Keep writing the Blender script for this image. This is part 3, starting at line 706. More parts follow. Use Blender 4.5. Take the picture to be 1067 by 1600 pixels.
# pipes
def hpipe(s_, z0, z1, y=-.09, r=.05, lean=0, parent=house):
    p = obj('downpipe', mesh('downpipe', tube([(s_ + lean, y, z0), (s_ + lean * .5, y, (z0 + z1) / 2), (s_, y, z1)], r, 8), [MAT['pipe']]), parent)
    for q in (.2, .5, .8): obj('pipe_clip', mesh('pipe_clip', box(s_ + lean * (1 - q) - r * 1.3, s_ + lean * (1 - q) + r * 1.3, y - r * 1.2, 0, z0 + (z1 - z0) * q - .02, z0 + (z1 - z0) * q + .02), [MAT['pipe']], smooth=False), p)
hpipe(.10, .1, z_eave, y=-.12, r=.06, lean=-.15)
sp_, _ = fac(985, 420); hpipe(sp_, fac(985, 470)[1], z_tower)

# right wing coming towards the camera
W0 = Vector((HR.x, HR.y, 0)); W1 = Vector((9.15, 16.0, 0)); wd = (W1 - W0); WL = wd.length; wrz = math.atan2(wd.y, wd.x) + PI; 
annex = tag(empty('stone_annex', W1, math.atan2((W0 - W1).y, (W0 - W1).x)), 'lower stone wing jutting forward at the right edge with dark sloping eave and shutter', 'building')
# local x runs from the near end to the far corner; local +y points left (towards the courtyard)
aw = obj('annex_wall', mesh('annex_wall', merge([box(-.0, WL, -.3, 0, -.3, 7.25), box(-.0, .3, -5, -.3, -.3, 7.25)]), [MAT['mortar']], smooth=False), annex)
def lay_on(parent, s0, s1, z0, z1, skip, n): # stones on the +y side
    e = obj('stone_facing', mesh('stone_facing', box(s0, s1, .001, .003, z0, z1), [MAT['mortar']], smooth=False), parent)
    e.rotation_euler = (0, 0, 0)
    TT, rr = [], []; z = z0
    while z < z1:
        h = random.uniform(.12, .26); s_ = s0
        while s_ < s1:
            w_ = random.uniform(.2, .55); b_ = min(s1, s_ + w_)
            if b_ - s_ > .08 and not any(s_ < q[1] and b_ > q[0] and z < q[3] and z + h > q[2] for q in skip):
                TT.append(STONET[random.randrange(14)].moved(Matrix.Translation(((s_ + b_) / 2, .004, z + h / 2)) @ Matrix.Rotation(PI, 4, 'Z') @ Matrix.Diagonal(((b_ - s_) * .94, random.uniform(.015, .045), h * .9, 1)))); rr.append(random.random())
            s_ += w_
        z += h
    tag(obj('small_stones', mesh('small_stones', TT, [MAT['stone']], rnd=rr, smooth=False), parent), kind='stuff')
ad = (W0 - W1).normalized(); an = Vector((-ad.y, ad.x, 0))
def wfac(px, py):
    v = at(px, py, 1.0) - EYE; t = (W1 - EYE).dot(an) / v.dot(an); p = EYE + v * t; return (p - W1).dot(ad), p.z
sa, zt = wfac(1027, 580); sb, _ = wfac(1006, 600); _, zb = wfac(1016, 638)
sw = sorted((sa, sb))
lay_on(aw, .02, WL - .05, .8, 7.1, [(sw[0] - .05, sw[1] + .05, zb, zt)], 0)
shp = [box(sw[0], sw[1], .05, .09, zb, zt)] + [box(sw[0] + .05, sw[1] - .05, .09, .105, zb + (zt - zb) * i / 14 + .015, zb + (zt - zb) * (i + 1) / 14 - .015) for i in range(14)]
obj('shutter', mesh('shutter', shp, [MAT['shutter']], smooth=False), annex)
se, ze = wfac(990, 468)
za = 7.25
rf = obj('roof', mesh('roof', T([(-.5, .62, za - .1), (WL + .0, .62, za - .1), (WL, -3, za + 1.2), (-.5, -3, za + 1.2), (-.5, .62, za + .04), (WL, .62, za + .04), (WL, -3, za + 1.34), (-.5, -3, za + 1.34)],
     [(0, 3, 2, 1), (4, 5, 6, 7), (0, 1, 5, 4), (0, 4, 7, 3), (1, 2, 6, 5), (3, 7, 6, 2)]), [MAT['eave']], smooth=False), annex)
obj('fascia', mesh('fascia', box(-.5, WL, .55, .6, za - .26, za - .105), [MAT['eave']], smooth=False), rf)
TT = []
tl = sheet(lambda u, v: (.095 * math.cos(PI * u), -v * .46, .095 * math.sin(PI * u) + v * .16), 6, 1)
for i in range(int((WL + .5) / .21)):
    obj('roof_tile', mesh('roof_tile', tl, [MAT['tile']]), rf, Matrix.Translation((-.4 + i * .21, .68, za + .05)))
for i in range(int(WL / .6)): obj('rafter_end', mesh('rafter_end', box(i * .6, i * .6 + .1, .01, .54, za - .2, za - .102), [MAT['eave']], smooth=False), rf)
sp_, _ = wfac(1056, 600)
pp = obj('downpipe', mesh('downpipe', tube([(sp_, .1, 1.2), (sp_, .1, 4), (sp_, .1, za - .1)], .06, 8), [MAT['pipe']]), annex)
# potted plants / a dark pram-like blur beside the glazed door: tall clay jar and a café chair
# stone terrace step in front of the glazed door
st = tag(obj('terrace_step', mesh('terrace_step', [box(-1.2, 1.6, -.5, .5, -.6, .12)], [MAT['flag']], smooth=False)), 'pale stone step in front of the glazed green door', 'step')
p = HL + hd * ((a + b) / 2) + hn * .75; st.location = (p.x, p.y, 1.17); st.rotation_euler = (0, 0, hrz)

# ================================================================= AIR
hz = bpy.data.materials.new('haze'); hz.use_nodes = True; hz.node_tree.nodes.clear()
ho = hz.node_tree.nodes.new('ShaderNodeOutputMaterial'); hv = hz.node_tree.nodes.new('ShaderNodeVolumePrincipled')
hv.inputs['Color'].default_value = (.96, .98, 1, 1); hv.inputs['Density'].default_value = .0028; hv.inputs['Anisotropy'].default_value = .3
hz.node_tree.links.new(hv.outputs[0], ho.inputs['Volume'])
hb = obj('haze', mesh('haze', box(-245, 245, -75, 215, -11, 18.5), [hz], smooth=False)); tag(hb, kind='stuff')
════
■ WRITTEN REQUEST: Repeat exactly, please, each line from the beginning of the data through the line with "sp_, _ = fac(985, 420);" in it, and only those lines.

■ FINAL RESULT:
Keep writing the Blender script for this image. This is part 3, starting at line 706. More parts follow. Use Blender 4.5. Take the picture to be 1067 by 1600 pixels.
# pipes
def hpipe(s_, z0, z1, y=-.09, r=.05, lean=0, parent=house):
    p = obj('downpipe', mesh('downpipe', tube([(s_ + lean, y, z0), (s_ + lean * .5, y, (z0 + z1) / 2), (s_, y, z1)], r, 8), [MAT['pipe']]), parent)
    for q in (.2, .5, .8): obj('pipe_clip', mesh('pipe_clip', box(s_ + lean * (1 - q) - r * 1.3, s_ + lean * (1 - q) + r * 1.3, y - r * 1.2, 0, z0 + (z1 - z0) * q - .02, z0 + (z1 - z0) * q + .02), [MAT['pipe']], smooth=False), p)
hpipe(.10, .1, z_eave, y=-.12, r=.06, lean=-.15)
sp_, _ = fac(985, 420); hpipe(sp_, fac(985, 470)[1], z_tower)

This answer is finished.